Le message clé est que si la Neutralité Géologique en Carbone est une condition nécessaire pour circulariser le carbone fossile dans les chaînes de consommation et de production de combustibles fossiles, elle ne suffira pas à atténuer le problème climatique. Notre vie se déroule dans une couche critique carbonée qui se développe à la surface de la terre et qui s'enracine à plusieurs milliers de mètres en profondeur. La probabilité que nous réussissions à remplacer les énergies carbonées - sur lesquelles repose toute Vie - par des énergies non carbonées est très faible. Pour faire évoluer notre chaine d'approvisionnement énergétique, il faut plutôt s'intéresser à l'intégration des activités anthropiques dans les cycles biogéosphériques rythmant la vie sur terre.
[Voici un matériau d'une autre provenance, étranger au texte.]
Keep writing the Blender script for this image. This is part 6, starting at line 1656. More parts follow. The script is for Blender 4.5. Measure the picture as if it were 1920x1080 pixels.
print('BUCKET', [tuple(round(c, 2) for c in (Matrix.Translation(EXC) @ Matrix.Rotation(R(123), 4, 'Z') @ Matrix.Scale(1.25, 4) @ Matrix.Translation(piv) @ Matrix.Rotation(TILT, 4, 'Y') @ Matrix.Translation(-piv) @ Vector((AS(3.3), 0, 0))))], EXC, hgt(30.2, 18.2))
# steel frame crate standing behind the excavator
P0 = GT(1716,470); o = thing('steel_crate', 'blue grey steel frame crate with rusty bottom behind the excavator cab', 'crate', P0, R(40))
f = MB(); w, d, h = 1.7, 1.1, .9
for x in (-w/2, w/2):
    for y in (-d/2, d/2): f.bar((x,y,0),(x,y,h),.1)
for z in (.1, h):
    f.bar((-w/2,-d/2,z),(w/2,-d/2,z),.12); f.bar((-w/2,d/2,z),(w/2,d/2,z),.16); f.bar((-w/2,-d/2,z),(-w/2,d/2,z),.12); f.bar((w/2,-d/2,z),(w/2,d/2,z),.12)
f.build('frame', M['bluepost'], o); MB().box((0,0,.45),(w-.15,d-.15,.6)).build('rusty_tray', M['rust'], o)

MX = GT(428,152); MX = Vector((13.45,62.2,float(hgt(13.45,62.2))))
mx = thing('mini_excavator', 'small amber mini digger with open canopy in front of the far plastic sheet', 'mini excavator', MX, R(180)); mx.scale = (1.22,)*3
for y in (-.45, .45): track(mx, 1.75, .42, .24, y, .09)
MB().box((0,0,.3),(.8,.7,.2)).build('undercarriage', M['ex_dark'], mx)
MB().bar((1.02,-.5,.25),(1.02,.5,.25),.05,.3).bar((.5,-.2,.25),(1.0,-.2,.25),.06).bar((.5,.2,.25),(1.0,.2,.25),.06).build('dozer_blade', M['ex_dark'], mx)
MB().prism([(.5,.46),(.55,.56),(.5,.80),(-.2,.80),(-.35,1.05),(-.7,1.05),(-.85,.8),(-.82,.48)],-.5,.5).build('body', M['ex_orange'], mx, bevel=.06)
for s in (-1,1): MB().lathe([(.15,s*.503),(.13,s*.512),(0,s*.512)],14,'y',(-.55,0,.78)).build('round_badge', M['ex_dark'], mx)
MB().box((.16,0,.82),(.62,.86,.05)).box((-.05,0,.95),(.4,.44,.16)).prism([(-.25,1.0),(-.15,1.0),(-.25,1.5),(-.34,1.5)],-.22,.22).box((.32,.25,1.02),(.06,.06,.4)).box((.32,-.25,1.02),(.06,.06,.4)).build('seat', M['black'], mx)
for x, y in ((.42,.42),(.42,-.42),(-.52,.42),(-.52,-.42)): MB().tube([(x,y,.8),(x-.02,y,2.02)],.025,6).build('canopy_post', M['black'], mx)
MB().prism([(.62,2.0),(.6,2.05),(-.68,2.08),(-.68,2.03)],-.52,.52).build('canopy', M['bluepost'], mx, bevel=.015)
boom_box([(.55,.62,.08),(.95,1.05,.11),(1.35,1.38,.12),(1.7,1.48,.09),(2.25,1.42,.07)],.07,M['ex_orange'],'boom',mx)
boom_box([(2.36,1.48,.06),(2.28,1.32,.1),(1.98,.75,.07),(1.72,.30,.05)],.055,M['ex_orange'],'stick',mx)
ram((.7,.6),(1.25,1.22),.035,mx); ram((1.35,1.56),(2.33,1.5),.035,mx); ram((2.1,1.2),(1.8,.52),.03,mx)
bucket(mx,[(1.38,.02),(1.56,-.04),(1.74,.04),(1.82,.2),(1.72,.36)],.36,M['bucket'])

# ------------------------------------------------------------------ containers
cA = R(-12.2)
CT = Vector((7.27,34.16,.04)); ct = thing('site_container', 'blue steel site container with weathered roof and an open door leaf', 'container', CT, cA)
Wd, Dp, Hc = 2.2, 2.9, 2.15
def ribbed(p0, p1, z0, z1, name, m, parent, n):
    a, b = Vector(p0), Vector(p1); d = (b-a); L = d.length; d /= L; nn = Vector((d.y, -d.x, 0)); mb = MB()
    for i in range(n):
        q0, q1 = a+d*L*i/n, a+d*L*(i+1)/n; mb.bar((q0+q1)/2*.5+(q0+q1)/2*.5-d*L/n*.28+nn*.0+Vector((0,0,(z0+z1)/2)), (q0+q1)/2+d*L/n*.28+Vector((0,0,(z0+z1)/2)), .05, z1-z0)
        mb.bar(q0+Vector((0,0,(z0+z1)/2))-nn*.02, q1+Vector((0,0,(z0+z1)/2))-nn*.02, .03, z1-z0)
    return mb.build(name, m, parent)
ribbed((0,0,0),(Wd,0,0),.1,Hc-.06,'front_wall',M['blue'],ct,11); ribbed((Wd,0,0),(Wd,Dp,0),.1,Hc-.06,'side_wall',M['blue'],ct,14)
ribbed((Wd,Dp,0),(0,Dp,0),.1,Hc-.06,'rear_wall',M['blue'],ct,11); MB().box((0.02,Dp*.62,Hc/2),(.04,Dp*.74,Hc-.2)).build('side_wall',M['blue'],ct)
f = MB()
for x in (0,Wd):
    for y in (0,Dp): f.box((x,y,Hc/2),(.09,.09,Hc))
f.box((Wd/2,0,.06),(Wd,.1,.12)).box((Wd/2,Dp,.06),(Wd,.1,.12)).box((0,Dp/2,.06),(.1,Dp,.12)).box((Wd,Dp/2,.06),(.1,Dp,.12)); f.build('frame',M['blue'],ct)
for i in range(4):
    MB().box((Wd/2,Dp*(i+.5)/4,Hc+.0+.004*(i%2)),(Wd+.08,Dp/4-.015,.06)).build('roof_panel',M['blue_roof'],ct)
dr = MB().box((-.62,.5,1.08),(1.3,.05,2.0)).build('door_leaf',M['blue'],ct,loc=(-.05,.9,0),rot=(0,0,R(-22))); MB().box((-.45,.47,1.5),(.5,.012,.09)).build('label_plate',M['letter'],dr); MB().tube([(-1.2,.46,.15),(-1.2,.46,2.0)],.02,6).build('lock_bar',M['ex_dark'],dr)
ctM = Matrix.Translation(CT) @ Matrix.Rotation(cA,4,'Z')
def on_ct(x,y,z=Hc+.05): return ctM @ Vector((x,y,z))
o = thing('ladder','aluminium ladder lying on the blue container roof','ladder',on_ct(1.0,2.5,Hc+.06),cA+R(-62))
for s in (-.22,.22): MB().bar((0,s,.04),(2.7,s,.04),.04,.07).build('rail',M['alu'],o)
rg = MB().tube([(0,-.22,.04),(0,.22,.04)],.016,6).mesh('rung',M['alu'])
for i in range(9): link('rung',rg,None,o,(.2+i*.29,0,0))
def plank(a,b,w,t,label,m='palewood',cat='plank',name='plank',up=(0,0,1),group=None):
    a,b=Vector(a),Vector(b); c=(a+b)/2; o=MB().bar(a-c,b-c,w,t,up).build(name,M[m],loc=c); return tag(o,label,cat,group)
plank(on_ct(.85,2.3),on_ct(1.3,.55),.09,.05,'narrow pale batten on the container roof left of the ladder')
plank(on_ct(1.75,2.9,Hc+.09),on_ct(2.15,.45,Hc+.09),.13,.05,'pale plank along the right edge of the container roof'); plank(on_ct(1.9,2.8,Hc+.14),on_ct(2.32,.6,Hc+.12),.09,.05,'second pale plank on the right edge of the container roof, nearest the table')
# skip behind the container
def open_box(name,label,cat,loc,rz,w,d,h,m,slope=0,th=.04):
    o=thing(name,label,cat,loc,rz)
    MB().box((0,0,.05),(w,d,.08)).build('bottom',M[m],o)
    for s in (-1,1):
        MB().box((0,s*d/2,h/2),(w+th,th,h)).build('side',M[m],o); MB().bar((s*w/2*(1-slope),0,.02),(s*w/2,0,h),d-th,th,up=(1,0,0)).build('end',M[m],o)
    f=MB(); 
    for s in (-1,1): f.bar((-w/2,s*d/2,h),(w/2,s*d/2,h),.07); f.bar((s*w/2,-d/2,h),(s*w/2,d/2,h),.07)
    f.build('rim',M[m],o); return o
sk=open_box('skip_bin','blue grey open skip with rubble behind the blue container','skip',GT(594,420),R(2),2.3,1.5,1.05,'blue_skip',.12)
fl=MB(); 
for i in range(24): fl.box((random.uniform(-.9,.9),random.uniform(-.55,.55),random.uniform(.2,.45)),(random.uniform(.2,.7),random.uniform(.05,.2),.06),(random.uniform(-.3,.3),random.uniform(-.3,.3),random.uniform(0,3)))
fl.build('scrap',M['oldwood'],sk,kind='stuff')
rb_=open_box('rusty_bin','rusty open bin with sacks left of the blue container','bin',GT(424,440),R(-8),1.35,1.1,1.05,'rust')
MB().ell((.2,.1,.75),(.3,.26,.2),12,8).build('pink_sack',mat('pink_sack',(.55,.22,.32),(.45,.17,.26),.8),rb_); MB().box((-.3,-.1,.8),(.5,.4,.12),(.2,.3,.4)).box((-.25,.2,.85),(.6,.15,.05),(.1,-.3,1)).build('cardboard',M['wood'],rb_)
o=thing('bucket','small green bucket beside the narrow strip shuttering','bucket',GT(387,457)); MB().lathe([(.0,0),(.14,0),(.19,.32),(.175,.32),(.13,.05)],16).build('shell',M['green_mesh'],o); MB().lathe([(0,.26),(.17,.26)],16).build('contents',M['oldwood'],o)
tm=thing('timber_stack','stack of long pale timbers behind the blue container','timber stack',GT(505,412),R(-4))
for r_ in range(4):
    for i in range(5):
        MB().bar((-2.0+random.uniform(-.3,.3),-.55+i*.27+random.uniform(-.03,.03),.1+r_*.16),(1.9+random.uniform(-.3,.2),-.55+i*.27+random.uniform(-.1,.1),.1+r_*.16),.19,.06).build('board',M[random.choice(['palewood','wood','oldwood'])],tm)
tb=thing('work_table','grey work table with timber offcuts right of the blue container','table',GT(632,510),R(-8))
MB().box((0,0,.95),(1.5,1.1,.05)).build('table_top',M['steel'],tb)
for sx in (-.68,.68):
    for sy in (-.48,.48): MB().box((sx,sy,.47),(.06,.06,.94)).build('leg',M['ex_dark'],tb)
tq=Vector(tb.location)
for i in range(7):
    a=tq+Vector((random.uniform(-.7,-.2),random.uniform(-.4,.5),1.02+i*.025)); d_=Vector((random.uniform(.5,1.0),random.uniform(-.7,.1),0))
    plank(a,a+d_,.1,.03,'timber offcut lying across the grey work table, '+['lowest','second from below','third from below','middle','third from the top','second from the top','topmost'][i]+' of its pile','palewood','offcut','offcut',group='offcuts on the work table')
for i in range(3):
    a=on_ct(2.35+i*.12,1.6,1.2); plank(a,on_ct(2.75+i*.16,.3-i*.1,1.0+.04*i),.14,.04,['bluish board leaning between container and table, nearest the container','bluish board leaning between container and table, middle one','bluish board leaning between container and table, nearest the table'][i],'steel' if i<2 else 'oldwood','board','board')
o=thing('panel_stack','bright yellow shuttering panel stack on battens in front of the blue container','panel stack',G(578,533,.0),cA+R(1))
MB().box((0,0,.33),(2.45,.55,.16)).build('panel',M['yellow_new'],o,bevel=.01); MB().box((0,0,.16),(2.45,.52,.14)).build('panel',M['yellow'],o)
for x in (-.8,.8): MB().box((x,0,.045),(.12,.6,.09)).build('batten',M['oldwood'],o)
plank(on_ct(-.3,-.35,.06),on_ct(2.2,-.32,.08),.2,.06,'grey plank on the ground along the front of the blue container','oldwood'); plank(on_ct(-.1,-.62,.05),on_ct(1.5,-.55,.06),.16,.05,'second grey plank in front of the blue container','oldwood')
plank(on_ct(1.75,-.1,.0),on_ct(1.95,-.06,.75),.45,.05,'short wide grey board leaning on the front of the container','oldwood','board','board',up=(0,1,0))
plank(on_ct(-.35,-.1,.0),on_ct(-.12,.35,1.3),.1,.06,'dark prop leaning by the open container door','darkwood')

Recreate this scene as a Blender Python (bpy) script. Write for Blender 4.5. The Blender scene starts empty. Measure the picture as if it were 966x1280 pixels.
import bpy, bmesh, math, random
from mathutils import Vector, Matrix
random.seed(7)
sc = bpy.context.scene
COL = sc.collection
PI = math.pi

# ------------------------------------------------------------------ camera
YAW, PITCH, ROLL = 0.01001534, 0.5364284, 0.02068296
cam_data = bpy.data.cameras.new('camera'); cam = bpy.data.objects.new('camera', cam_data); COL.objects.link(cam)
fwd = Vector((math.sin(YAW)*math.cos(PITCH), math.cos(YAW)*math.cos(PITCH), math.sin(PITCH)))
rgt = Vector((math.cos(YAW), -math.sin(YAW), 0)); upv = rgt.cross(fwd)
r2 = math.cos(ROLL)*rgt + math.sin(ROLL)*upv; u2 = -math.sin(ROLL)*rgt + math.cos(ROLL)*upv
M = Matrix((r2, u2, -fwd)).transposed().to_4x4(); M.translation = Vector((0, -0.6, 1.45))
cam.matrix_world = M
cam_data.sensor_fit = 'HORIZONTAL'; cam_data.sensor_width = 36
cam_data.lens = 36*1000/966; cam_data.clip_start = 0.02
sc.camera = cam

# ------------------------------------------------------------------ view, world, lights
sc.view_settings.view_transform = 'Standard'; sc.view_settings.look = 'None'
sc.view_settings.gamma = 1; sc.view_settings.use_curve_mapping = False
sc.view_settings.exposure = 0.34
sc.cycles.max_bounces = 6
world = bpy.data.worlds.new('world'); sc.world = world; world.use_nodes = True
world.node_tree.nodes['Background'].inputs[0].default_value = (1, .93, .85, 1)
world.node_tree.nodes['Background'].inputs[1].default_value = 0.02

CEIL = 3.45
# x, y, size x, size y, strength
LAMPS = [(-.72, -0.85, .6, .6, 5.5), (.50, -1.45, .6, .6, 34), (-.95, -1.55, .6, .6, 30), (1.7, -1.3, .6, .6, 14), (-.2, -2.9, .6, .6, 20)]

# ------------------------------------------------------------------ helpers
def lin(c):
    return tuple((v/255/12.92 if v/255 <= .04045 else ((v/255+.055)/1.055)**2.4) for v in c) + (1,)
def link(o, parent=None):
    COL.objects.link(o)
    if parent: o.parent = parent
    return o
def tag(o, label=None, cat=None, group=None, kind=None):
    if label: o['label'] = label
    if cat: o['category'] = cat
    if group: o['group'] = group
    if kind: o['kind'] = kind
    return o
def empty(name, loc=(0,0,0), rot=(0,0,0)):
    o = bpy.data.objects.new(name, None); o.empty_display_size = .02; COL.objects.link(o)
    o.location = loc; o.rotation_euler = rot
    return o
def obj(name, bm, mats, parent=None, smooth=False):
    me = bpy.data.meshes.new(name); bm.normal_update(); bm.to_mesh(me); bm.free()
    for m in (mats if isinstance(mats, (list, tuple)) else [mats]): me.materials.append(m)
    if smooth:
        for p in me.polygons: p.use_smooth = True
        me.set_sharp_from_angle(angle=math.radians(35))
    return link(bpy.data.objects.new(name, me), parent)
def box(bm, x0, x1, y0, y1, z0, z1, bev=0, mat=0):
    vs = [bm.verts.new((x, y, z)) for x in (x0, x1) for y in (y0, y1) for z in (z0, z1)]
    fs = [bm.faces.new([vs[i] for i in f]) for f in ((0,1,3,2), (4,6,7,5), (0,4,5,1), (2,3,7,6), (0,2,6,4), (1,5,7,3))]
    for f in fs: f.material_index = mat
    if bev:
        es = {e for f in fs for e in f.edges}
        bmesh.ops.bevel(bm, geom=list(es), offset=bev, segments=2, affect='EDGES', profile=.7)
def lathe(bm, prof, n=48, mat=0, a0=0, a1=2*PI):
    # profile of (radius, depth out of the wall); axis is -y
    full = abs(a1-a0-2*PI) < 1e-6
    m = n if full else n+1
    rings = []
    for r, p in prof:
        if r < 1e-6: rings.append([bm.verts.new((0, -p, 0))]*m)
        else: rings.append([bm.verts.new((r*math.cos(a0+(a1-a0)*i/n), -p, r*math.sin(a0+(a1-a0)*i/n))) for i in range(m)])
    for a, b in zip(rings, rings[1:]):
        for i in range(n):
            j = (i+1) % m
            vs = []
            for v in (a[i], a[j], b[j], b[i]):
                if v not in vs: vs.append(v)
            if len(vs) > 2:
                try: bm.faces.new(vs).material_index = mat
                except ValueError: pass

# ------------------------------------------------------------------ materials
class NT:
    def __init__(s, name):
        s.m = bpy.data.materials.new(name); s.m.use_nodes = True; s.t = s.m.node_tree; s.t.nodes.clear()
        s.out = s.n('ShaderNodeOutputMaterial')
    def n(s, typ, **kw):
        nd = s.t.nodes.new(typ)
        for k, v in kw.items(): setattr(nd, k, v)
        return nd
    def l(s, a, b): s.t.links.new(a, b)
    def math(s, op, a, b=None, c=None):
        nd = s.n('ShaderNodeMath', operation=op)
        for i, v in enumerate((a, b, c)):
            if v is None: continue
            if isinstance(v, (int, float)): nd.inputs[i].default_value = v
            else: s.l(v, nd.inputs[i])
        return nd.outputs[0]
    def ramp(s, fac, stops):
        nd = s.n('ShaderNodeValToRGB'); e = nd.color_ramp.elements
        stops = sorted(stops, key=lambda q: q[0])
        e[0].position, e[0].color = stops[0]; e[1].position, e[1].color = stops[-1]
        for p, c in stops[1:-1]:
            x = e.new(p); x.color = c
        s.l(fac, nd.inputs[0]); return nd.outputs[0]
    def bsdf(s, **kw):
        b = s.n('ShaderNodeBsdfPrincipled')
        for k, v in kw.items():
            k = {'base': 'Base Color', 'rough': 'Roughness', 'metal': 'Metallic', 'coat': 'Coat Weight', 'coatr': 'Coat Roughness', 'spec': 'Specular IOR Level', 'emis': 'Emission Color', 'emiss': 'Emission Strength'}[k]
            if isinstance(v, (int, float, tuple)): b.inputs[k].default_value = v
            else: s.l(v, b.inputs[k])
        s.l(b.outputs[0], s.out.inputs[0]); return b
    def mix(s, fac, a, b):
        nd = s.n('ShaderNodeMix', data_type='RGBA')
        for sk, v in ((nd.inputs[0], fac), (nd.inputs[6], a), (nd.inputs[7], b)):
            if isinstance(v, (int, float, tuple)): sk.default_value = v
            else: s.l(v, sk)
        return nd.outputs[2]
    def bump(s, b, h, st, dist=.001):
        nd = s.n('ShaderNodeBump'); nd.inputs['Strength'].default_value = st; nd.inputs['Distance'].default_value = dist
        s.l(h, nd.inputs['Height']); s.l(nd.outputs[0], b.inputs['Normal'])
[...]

Des estimations quantitatives montrent que des bioénergies développées de façon écologique pourraient remplacer les énergies fossiles et qu'il faut inciter l'industrie et les gouvernements qui en régulent les activités à aller davantage dans cette direction.
Des compléments peuvent être trouvés sur les posts linkedin de notre adhérent Patrick Portolano
https://www.linkedin.com/in/patrick-portolano-286771125/recent-activity…
ainsi que sur sa page Research Gate
https://www.researchgate.net/profile/Patrick-Portolano
N'hésitez pas à contacter notre association si vous voulez échanger ou contribuer sur ces thèmes.

Albatros

On va un jour sortir de ce fantasme du céhodeux, dont la concentration augmente du fait du réchauffement (et seulement partiellement de celui des émissions "anthropiques") et par conséquent ne peut pas en être la cause.
J'espère pas trop tard car les "politiques climatiques" imbéciles font vraiment du mal.